Scenes as source code
§ §
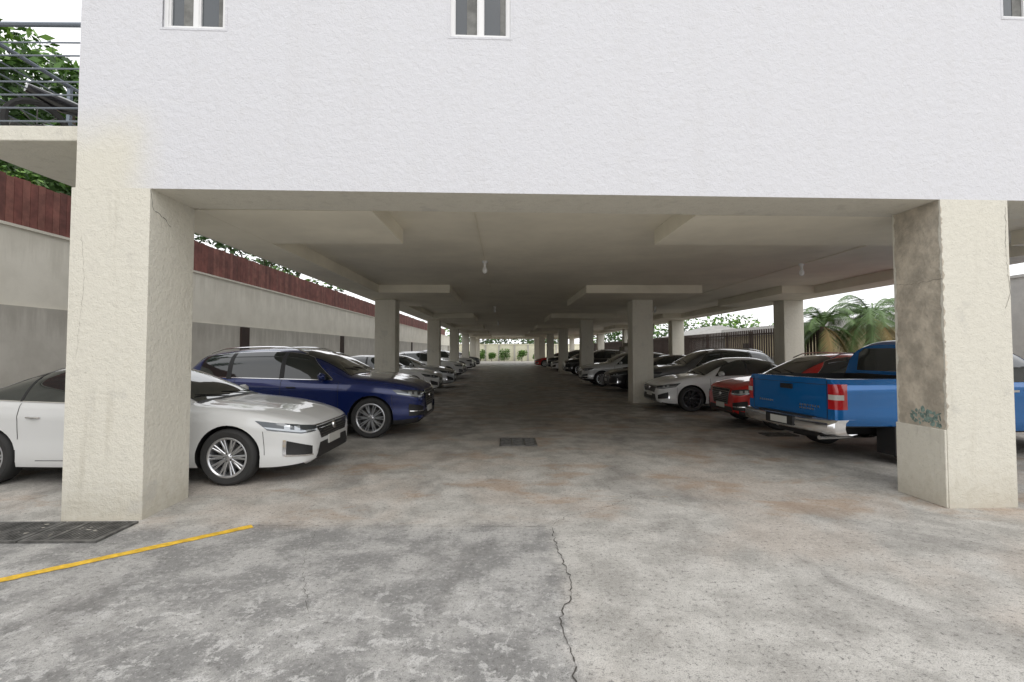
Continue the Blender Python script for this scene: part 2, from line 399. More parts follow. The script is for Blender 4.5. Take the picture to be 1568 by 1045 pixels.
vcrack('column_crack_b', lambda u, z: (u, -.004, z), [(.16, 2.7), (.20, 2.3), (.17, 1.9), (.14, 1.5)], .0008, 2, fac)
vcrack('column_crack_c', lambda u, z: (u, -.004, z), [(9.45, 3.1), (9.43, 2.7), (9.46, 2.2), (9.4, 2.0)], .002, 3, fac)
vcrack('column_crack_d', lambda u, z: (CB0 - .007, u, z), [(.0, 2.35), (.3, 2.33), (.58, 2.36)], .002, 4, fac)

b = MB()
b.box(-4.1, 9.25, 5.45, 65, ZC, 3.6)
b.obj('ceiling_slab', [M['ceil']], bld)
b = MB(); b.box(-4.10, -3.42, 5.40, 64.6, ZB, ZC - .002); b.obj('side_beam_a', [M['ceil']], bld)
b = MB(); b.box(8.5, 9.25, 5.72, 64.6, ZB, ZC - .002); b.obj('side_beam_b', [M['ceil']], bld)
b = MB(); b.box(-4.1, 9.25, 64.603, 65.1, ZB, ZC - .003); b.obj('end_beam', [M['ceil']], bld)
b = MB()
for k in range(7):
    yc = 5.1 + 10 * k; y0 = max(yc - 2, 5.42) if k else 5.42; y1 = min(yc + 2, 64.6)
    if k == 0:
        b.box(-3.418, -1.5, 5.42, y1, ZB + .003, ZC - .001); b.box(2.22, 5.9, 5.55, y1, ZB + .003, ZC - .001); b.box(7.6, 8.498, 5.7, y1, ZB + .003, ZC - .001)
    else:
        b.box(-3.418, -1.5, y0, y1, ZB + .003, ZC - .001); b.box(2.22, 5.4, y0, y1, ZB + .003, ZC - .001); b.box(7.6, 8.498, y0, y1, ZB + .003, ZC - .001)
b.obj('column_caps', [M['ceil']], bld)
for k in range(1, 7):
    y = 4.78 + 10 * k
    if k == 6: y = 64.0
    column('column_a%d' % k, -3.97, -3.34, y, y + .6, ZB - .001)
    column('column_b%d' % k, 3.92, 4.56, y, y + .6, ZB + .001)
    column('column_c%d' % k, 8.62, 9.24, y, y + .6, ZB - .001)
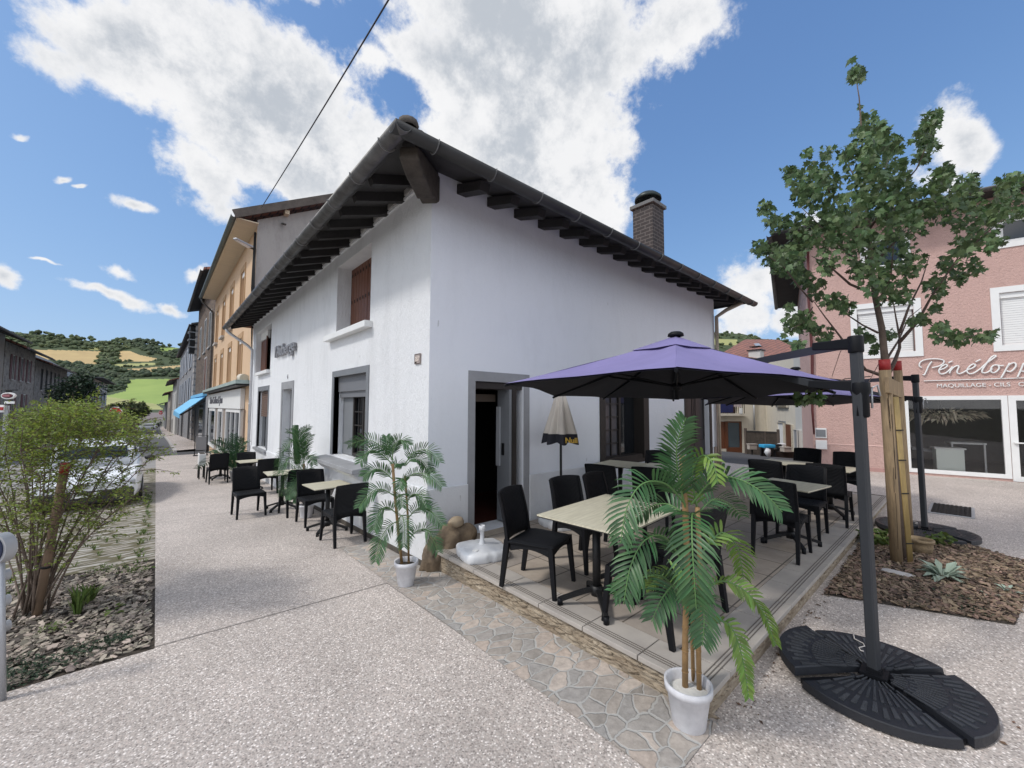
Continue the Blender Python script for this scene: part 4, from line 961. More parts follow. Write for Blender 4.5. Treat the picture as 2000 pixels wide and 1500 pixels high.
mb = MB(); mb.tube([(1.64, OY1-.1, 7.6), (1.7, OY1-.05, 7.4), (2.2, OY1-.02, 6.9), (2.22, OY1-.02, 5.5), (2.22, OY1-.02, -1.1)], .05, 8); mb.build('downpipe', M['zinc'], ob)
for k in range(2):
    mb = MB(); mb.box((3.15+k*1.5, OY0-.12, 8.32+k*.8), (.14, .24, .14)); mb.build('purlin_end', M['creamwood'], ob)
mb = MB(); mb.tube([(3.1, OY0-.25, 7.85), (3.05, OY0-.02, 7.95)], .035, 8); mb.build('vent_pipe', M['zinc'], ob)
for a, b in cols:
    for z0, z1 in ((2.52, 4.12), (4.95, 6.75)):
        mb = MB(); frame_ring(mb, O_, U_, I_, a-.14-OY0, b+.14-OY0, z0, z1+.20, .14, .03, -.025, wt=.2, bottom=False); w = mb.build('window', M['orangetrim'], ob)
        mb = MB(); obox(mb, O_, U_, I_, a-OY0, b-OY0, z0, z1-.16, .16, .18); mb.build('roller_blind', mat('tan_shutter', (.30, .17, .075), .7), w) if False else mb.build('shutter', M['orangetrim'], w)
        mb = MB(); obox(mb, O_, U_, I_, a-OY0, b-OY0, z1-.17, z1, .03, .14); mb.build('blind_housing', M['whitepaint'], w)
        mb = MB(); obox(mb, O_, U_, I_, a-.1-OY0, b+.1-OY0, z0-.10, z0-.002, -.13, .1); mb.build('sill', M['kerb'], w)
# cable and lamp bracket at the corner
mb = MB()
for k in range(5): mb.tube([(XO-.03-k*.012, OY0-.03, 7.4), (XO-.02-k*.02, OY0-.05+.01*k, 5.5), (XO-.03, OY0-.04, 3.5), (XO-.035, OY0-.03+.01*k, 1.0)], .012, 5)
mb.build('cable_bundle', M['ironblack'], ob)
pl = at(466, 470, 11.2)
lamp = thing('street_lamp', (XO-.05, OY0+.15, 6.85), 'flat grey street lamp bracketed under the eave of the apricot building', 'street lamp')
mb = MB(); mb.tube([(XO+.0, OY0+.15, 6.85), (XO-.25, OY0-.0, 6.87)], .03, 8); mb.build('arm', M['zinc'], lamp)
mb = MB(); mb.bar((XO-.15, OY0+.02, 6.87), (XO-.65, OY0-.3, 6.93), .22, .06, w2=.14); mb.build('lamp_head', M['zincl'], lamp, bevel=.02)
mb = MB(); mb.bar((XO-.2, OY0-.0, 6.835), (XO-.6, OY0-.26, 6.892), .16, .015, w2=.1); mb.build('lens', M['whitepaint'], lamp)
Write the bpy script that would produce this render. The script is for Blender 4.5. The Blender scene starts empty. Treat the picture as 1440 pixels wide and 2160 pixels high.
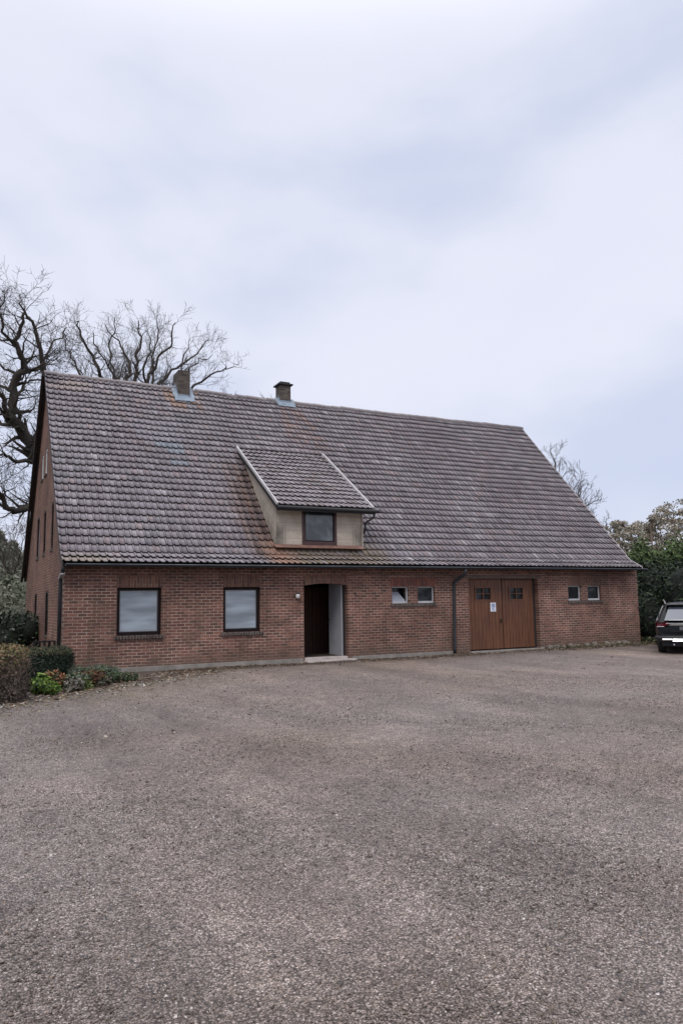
§ §
→ **Aim**: Write out exactly the lines between the start of the data and the line with "vcrack('column_crack_d', lambda u, z: (CB0", including both, but none of the pictures.

→ **Completed exercise**:
Continue the Blender Python script for this scene: part 2, from line 399. More parts follow. The script is for Blender 4.5. Take the picture to be 1568 by 1045 pixels.
vcrack('column_crack_b', lambda u, z: (u, -.004, z), [(.16, 2.7), (.20, 2.3), (.17, 1.9), (.14, 1.5)], .0008, 2, fac)
vcrack('column_crack_c', lambda u, z: (u, -.004, z), [(9.45, 3.1), (9.43, 2.7), (9.46, 2.2), (9.4, 2.0)], .002, 3, fac)
vcrack('column_crack_d', lambda u, z: (CB0 - .007, u, z), [(.0, 2.35), (.3, 2.33), (.58, 2.36)], .002, 4, fac)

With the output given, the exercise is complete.